Task to complete ::
Exclude images, then output the remaining data verbatim.

start Supplied information

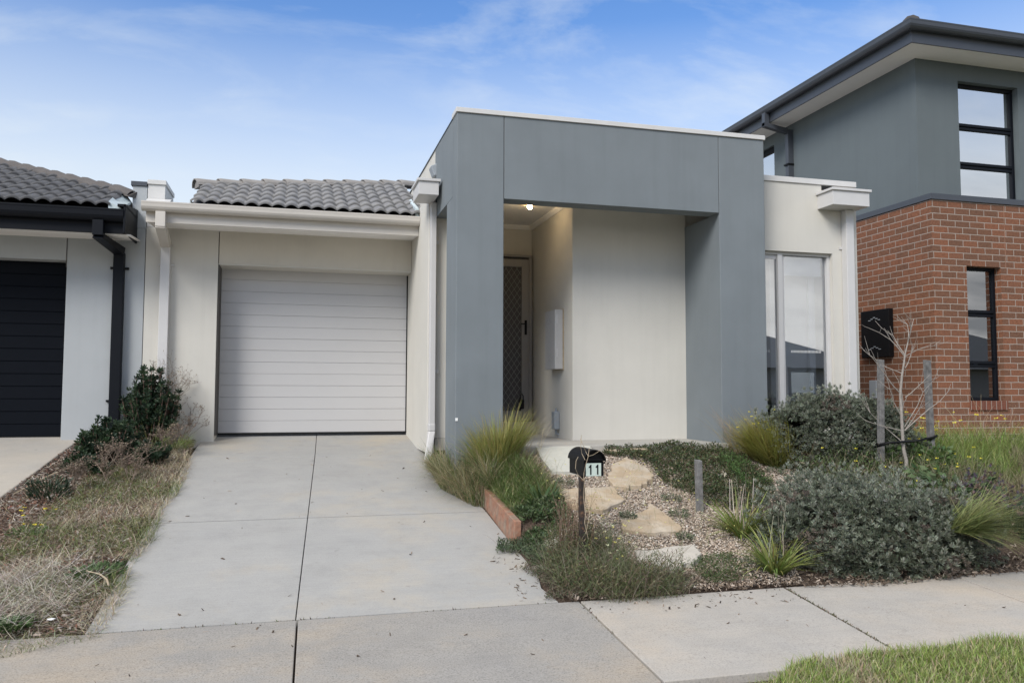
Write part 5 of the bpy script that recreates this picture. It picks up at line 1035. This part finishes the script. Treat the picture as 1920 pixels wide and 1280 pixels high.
def right_weeds():
    v = Veg(151); r = v.r
    poly = [(7.35, -2.95), (9.9, -3.05), (9.9, -4.6), (7.3, -4.9), (6.7, -4.6), (7.0, -3.8)]
    P = scatpoly(r, 17000, poly, 0); n = len(P); gm = (noise2(P[:, 0], P[:, 1], 2.5, 9) > -.1)|(P[:, 1] > -3.7); c = mixc(r, n, [(.30, .26, .17), (.22, .19, .12), (.17, .17, .08)]); c[gm] = mixc(r, gm.sum(), [(.14, .21, .045), (.20, .27, .07), (.27, .30, .10)])
    v.blades(P, r.uniform(0, 6.28, n), r.uniform(.12, .40, n), r.uniform(.0, .7, n), r.uniform(.3, 1.6, n), r.uniform(.003, .006, n), c*.85, c*1.15, segs=4, var=.3)
    tag(v.build('long_grass'), 'rough green and brown grass in front of the brick house', 'grass', kind='stuff')
    v = Veg(152); r = v.r
    poly = [(5.6, -3.9), (7.3, -3.7), (7.6, -4.4), (6.4, -4.9), (5.9, -4.6)]
    P = scatpoly(r, 11000, poly, 0); k = len(P); P[:, 2] += r.uniform(0, .24, k)*np.clip(.7+noise2(P[:, 0], P[:, 1], 6, 15), .15, 1.4)
    v.leaves(P, r.normal(0, 1, (k, 3))+C3(0, 0, .5), r.uniform(.02, .055, k), .014, mixc(r, k, [(.05, .075, .03), (.08, .12, .04), (.13, .17, .07), (.15, .13, .08)]), var=.35)
    P = scatpoly(r, 1500, poly, 0); k = len(P); v.stalks(P, r.uniform(0, 6.28, k), r.uniform(.15, .42, k), r.uniform(0, .7, k), r.uniform(.1, 1, k), .003, mixc(r, k, [(.30, .26, .18), (.15, .18, .08)]))
    P = scatpoly(r, 26, poly, .2); P[:, 2] += r.uniform(0, .2, len(P)); v.flowers(P, .018, (.80, .70, .08))
    tag(v.build('undergrowth'), 'mixed green undergrowth around the sapling between the two silver shrubs', 'ground cover', kind='stuff')
    for i, (x, y, n_, lab) in enumerate(((6.62, -3.95, 10, 'bushy green leaved weed at the foot of the bare sapling'), (7.15, -4.05, 12, 'broad leaved green weed at the foot of the right stake'))):
        v = Veg(155+i); r = v.r; P, a = disc(r, 500, x, y, .2, .7, 0); P[:, 2] += r.uniform(0, .3, 500); v.leaves(P, np.stack([np.cos(a)*.5, np.sin(a)*.5, r.uniform(-.2, 1, 500)], -1), .055, .032, (.075, .125, .04), var=.3); tag(v.build('leafy_weed'), lab, 'weed')
    # wiry dry stems with yellow flowers in front of the brick wall
    v = Veg(158); r = v.r; P = scat(r, 110, 7.5, 9.4, -3.6, -2.95, 0); n = 110; ln = r.uniform(.35, .75, n); az = r.normal(.4, 1.2, n); v.stalks(P, az, ln, r.uniform(.1, .7, n), r.uniform(.2, 1.0, n), .0032, mixc(r, n, [(.44, .33, .22), (.36, .30, .16)]))
    P = scat(r, 20, 7.6, 9.4, -3.5, -3.0, 0); P[:, 2] += r.uniform(.2, .42, 20); v.flowers(P, .024, (.82, .70, .08))
    v.stalks(P-C3(0, 0, .3), r.uniform(0, 6.28, 20), .3, .02, .02, .003, (.2, .22, .08))
    tag(v.build('flowering_weed'), 'tall wiry weeds with yellow flowers in front of the brick wall', 'weed')
    # purple headed plant on the right edge
    root = empty('statice_plant', (6.95, -5.15, G(6.95, -5.15)), 'dark leafy plant with purplish brown flower heads at the right edge', 'plant')
    v = Veg(161); r = v.r; P, a = disc(r, 420, 6.98, -5.1, .48, .9, 0); n = 420; P[:, 2] += r.uniform(0, .12, n)
    v.blades(P, a, r.uniform(.1, .22, n), r.uniform(.3, 1.1, n), r.uniform(.2, .8, n), r.uniform(.03, .055, n), (.045, .07, .04), (.06, .09, .055), segs=4, twist=.3)
    v.build('foliage', root); v = Veg(162); r = v.r; P, a = disc(r, 110, 6.98, -5.2, .42, .8, 0); ln = r.uniform(.18, .40, 110); v.stalks(P, a, ln, .15, .5, .005, (.10, .11, .06))
    H_ = P+np.stack([np.cos(a)*ln*.33, np.sin(a)*ln*.33, ln*.9], -1); v.rosettes(np.repeat(H_, 4, 0)+r.normal(0, .028, (440, 3)), r.normal(0, .5, (440, 3))+C3(0, 0, 1), 8, .024, .012, mixc(r, 440, [(.13, .085, .09), (.17, .11, .09), (.10, .08, .11)]), splay=(.2, 1.4)); v.build('flower_heads', root)
    v = Veg(163); r = v.r; P, a = disc(r, 300, 6.7, -4.75, .35, .9, .05); P[:, 2] += r.uniform(0, .22, 300); v.leaves(P, np.stack([np.cos(a), np.sin(a), r.uniform(-.2, 1, 300)], -1), .09, .05, (.085, .13, .055), var=.3)
    tag(v.build('leafy_weed'), 'large leaved green weed between the spiky grass and the sapling', 'weed')
right_weeds()
# ---- lawn
def lawn():
    v = Veg(171); r = v.r
    x = r.uniform(2.85, 7.6, 52000); y = -7.20-np.abs(r.normal(0, .45, 52000)); y += .10*noise2(x, y, 4, 71)+.05*noise2(x, y, 15, 73); y = np.where(x < 3.5, y-.30*(3.5-x)/.6, y)
    P = np.stack([x, y, Garr(x, y)+.0], -1); n = len(P); cl = noise2(x, y, 8, 72); c = mixc(r, n, [(.17, .23, .05), (.23, .30, .075), (.30, .35, .12)])
    dry = (cl > .30) & (r.random(n) < .75); c[dry] = mixc(r, dry.sum(), [(.45, .38, .25), (.36, .32, .20)]); dd = r.random(n) < .22; c[dd] = mixc(r, dd.sum(), ST)
    v.blades(P, r.uniform(0, 6.28, n), r.uniform(.03, .085, n), r.uniform(0, .8, n), r.uniform(.2, 1.5, n), r.uniform(.003, .0055, n), c*.8, c*1.15, segs=3, var=.28)
    tag(v.build('lawn'), 'patchy bright green lawn in the bottom right corner', 'grass', kind='stuff')
    # weeds growing in the joints of the paving
    v = Veg(173); r = v.r
    for (xa, ya, xb, yb, k) in ((4.235, -5.9, 4.06, -7.1, 700), (-.1, -5.86, 2.6, -5.86, 160), (2.73, -5.9, 2.68, -6.6, 60)):
        t = r.uniform(0, 1, k)**(1.3); X_ = xa+(xb-xa)*t+r.normal(0, .007, k); Y_ = ya+(yb-ya)*t+r.normal(0, .006, k); P = np.stack([X_, Y_, Garr(X_, Y_)-.01], -1)
        v.leaves(P, r.normal(0, .6, (k, 3))+C3(0, 0, .6), r.uniform(.012, .03, k), .006, mixc(r, k, [(.10, .12, .05), (.15, .11, .08), (.08, .06, .045)]), var=.4)
    tag(v.build('joint_weeds', m='matte_attr'), 'tiny weeds and dirt in the joints of the paving', 'weed', kind='stuff')
lawn()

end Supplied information

Completed exercise ::
Write part 5 of the bpy script that recreates this picture. It picks up at line 1035. This part finishes the script. Treat the picture as 1920 pixels wide and 1280 pixels high.
def right_weeds():
    v = Veg(151); r = v.r
    poly = [(7.35, -2.95), (9.9, -3.05), (9.9, -4.6), (7.3, -4.9), (6.7, -4.6), (7.0, -3.8)]
    P = scatpoly(r, 17000, poly, 0); n = len(P); gm = (noise2(P[:, 0], P[:, 1], 2.5, 9) > -.1)|(P[:, 1] > -3.7); c = mixc(r, n, [(.30, .26, .17), (.22, .19, .12), (.17, .17, .08)]); c[gm] = mixc(r, gm.sum(), [(.14, .21, .045), (.20, .27, .07), (.27, .30, .10)])
    v.blades(P, r.uniform(0, 6.28, n), r.uniform(.12, .40, n), r.uniform(.0, .7, n), r.uniform(.3, 1.6, n), r.uniform(.003, .006, n), c*.85, c*1.15, segs=4, var=.3)
    tag(v.build('long_grass'), 'rough green and brown grass in front of the brick house', 'grass', kind='stuff')
    v = Veg(152); r = v.r
    poly = [(5.6, -3.9), (7.3, -3.7), (7.6, -4.4), (6.4, -4.9), (5.9, -4.6)]
    P = scatpoly(r, 11000, poly, 0); k = len(P); P[:, 2] += r.uniform(0, .24, k)*np.clip(.7+noise2(P[:, 0], P[:, 1], 6, 15), .15, 1.4)
    v.leaves(P, r.normal(0, 1, (k, 3))+C3(0, 0, .5), r.uniform(.02, .055, k), .014, mixc(r, k, [(.05, .075, .03), (.08, .12, .04), (.13, .17, .07), (.15, .13, .08)]), var=.35)
    P = scatpoly(r, 1500, poly, 0); k = len(P); v.stalks(P, r.uniform(0, 6.28, k), r.uniform(.15, .42, k), r.uniform(0, .7, k), r.uniform(.1, 1, k), .003, mixc(r, k, [(.30, .26, .18), (.15, .18, .08)]))
    P = scatpoly(r, 26, poly, .2); P[:, 2] += r.uniform(0, .2, len(P)); v.flowers(P, .018, (.80, .70, .08))
    tag(v.build('undergrowth'), 'mixed green undergrowth around the sapling between the two silver shrubs', 'ground cover', kind='stuff')
    for i, (x, y, n_, lab) in enumerate(((6.62, -3.95, 10, 'bushy green leaved weed at the foot of the bare sapling'), (7.15, -4.05, 12, 'broad leaved green weed at the foot of the right stake'))):
        v = Veg(155+i); r = v.r; P, a = disc(r, 500, x, y, .2, .7, 0); P[:, 2] += r.uniform(0, .3, 500); v.leaves(P, np.stack([np.cos(a)*.5, np.sin(a)*.5, r.uniform(-.2, 1, 500)], -1), .055, .032, (.075, .125, .04), var=.3); tag(v.build('leafy_weed'), lab, 'weed')
    # wiry dry stems with yellow flowers in front of the brick wall
    v = Veg(158); r = v.r; P = scat(r, 110, 7.5, 9.4, -3.6, -2.95, 0); n = 110; ln = r.uniform(.35, .75, n); az = r.normal(.4, 1.2, n); v.stalks(P, az, ln, r.uniform(.1, .7, n), r.uniform(.2, 1.0, n), .0032, mixc(r, n, [(.44, .33, .22), (.36, .30, .16)]))
    P = scat(r, 20, 7.6, 9.4, -3.5, -3.0, 0); P[:, 2] += r.uniform(.2, .42, 20); v.flowers(P, .024, (.82, .70, .08))
    v.stalks(P-C3(0, 0, .3), r.uniform(0, 6.28, 20), .3, .02, .02, .003, (.2, .22, .08))
    tag(v.build('flowering_weed'), 'tall wiry weeds with yellow flowers in front of the brick wall', 'weed')
    # purple headed plant on the right edge
    root = empty('statice_plant', (6.95, -5.15, G(6.95, -5.15)), 'dark leafy plant with purplish brown flower heads at the right edge', 'plant')
    v = Veg(161); r = v.r; P, a = disc(r, 420, 6.98, -5.1, .48, .9, 0); n = 420; P[:, 2] += r.uniform(0, .12, n)
    v.blades(P, a, r.uniform(.1, .22, n), r.uniform(.3, 1.1, n), r.uniform(.2, .8, n), r.uniform(.03, .055, n), (.045, .07, .04), (.06, .09, .055), segs=4, twist=.3)
    v.build('foliage', root); v = Veg(162); r = v.r; P, a = disc(r, 110, 6.98, -5.2, .42, .8, 0); ln = r.uniform(.18, .40, 110); v.stalks(P, a, ln, .15, .5, .005, (.10, .11, .06))
    H_ = P+np.stack([np.cos(a)*ln*.33, np.sin(a)*ln*.33, ln*.9], -1); v.rosettes(np.repeat(H_, 4, 0)+r.normal(0, .028, (440, 3)), r.normal(0, .5, (440, 3))+C3(0, 0, 1), 8, .024, .012, mixc(r, 440, [(.13, .085, .09), (.17, .11, .09), (.10, .08, .11)]), splay=(.2, 1.4)); v.build('flower_heads', root)
    v = Veg(163); r = v.r; P, a = disc(r, 300, 6.7, -4.75, .35, .9, .05); P[:, 2] += r.uniform(0, .22, 300); v.leaves(P, np.stack([np.cos(a), np.sin(a), r.uniform(-.2, 1, 300)], -1), .09, .05, (.085, .13, .055), var=.3)
    tag(v.build('leafy_weed'), 'large leaved green weed between the spiky grass and the sapling', 'weed')
right_weeds()
# ---- lawn
def lawn():
    v = Veg(171); r = v.r
    x = r.uniform(2.85, 7.6, 52000); y = -7.20-np.abs(r.normal(0, .45, 52000)); y += .10*noise2(x, y, 4, 71)+.05*noise2(x, y, 15, 73); y = np.where(x < 3.5, y-.30*(3.5-x)/.6, y)
    P = np.stack([x, y, Garr(x, y)+.0], -1); n = len(P); cl = noise2(x, y, 8, 72); c = mixc(r, n, [(.17, .23, .05), (.23, .30, .075), (.30, .35, .12)])
    dry = (cl > .30) & (r.random(n) < .75); c[dry] = mixc(r, dry.sum(), [(.45, .38, .25), (.36, .32, .20)]); dd = r.random(n) < .22; c[dd] = mixc(r, dd.sum(), ST)
    v.blades(P, r.uniform(0, 6.28, n), r.uniform(.03, .085, n), r.uniform(0, .8, n), r.uniform(.2, 1.5, n), r.uniform(.003, .0055, n), c*.8, c*1.15, segs=3, var=.28)
    tag(v.build('lawn'), 'patchy bright green lawn in the bottom right corner', 'grass', kind='stuff')
    # weeds growing in the joints of the paving
    v = Veg(173); r = v.r
    for (xa, ya, xb, yb, k) in ((4.235, -5.9, 4.06, -7.1, 700), (-.1, -5.86, 2.6, -5.86, 160), (2.73, -5.9, 2.68, -6.6, 60)):
        t = r.uniform(0, 1, k)**(1.3); X_ = xa+(xb-xa)*t+r.normal(0, .007, k); Y_ = ya+(yb-ya)*t+r.normal(0, .006, k); P = np.stack([X_, Y_, Garr(X_, Y_)-.01], -1)
        v.leaves(P, r.normal(0, .6, (k, 3))+C3(0, 0, .6), r.uniform(.012, .03, k), .006, mixc(r, k, [(.10, .12, .05), (.15, .11, .08), (.08, .06, .045)]), var=.4)
    tag(v.build('joint_weeds', m='matte_attr'), 'tiny weeds and dirt in the joints of the paving', 'weed', kind='stuff')
lawn()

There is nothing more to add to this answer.